**Required work:** Select lines where the word "scene" appears.

**Available data:**
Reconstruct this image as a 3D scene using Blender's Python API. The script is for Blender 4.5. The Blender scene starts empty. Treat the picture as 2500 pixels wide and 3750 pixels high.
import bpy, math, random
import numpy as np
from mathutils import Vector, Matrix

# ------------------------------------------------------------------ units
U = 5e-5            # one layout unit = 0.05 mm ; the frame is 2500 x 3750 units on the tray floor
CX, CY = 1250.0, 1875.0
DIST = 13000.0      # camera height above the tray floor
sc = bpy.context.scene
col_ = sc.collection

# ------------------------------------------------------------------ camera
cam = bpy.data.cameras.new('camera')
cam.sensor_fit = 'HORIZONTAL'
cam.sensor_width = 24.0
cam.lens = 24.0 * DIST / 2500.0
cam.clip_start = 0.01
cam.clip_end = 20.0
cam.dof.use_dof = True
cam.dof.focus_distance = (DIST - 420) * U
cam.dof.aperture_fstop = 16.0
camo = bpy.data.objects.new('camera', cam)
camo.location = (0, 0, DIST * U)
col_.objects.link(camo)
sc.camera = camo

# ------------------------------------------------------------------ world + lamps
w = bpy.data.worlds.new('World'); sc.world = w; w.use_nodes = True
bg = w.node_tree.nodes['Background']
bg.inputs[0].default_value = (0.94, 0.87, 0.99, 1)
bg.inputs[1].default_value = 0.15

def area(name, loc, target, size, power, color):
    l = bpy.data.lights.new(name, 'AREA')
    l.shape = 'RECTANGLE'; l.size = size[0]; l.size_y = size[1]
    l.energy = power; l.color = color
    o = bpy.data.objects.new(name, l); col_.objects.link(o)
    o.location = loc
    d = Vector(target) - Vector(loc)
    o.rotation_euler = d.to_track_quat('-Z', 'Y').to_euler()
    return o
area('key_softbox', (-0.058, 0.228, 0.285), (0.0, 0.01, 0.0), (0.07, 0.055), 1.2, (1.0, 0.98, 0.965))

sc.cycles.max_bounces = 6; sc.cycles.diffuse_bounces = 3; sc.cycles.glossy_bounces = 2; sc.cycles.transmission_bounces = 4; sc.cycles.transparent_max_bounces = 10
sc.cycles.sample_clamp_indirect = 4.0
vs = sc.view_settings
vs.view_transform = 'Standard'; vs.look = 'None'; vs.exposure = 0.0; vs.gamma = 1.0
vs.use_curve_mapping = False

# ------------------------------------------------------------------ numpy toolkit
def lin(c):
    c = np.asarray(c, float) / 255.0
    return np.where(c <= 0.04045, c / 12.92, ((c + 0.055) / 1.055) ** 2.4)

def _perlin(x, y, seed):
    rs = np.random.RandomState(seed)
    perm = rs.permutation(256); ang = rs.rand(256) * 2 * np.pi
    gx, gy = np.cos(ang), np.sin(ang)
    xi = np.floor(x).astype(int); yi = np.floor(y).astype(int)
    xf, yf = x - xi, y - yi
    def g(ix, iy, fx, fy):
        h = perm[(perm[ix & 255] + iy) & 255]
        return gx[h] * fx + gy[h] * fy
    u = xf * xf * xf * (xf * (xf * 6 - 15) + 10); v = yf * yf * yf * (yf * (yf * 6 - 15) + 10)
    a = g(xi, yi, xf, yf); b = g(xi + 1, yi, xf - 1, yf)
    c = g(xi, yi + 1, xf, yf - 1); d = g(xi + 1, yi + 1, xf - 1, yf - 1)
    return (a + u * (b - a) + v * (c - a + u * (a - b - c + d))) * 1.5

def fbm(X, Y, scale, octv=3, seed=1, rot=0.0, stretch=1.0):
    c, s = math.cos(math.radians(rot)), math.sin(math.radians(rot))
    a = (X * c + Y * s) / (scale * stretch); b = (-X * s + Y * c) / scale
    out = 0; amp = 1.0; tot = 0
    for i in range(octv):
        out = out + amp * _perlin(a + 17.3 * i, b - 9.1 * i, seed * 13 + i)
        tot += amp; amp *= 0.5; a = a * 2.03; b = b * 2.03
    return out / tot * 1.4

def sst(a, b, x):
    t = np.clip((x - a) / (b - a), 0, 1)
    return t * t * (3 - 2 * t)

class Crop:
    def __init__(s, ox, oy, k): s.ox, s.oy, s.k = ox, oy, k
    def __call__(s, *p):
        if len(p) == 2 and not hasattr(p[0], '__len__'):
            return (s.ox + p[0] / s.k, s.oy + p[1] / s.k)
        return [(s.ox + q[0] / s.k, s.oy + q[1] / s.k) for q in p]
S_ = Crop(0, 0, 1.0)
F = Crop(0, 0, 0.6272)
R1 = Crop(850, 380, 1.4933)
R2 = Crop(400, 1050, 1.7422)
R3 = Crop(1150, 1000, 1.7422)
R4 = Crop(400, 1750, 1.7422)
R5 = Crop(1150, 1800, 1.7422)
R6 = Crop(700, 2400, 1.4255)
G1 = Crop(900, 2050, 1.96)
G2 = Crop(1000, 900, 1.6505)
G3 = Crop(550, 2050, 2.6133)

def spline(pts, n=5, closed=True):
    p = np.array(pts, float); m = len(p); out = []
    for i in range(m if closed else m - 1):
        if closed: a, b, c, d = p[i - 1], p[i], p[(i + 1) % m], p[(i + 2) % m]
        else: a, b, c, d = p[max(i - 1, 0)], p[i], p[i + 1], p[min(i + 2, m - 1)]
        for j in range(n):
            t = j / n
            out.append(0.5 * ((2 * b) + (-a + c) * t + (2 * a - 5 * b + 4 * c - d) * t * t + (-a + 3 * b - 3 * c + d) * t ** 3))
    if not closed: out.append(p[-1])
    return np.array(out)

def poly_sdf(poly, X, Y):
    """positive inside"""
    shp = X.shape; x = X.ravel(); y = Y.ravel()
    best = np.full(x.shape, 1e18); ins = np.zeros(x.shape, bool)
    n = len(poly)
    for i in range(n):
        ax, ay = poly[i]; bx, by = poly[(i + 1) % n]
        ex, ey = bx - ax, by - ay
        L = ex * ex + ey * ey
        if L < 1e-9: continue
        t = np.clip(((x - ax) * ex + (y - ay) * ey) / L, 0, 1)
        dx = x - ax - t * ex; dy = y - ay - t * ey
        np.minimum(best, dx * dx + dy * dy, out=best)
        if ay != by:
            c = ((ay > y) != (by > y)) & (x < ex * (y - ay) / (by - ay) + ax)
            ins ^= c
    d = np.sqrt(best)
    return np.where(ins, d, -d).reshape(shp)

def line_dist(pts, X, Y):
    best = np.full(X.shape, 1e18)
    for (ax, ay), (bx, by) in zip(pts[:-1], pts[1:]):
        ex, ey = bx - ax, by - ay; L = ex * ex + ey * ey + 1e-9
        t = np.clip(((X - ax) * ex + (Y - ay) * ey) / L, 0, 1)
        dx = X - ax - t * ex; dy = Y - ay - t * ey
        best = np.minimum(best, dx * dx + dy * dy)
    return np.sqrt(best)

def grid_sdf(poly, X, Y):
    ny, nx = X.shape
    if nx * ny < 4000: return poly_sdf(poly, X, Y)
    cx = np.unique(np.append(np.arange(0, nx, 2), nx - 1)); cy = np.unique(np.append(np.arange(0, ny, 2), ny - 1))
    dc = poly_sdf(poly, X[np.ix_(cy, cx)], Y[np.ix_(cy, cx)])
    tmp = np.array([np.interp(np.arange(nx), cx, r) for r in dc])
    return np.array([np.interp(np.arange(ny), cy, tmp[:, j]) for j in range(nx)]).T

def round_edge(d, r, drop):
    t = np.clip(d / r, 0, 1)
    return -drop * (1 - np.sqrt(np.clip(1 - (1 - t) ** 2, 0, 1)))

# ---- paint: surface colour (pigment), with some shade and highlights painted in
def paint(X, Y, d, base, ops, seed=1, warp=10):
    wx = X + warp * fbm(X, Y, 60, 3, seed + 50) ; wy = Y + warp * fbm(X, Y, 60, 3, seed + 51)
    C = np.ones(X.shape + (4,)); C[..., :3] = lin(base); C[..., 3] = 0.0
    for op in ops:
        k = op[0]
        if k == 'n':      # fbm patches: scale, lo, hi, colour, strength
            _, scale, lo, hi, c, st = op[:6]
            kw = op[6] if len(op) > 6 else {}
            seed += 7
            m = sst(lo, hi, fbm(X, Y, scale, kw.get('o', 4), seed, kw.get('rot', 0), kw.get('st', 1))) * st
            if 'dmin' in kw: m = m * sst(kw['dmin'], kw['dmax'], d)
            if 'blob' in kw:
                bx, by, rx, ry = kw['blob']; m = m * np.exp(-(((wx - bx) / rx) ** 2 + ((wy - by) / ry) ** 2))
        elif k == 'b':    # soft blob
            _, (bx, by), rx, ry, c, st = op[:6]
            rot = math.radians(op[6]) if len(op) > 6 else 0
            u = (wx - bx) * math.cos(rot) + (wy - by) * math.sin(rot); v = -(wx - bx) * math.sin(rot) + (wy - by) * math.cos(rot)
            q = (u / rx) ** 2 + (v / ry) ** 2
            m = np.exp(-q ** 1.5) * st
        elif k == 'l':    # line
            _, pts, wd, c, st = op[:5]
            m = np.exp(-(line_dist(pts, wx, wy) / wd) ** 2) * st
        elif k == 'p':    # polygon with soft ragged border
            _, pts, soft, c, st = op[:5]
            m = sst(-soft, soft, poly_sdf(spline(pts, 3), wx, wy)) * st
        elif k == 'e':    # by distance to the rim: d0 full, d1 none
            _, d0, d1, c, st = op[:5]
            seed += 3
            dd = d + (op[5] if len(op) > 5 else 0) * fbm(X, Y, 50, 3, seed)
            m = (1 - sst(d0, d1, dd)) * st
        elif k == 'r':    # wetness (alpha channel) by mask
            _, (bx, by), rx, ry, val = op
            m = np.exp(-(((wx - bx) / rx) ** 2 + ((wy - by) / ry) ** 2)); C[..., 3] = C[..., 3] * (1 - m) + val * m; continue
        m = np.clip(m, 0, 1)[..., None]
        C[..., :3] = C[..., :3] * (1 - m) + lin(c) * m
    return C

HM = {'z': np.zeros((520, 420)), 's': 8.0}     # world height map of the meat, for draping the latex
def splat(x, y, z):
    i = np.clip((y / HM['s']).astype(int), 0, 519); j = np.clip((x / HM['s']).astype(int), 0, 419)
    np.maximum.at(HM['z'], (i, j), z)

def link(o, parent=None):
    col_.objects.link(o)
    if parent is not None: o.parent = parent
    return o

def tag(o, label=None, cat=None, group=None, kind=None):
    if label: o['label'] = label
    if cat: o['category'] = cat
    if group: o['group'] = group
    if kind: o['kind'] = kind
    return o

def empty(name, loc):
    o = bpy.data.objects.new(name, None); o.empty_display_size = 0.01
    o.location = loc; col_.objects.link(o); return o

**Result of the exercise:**
Reconstruct this image as a 3D scene using Blender's Python API. The script is for Blender 4.5. The Blender scene starts empty. Treat the picture as 2500 pixels wide and 3750 pixels high.
sc = bpy.context.scene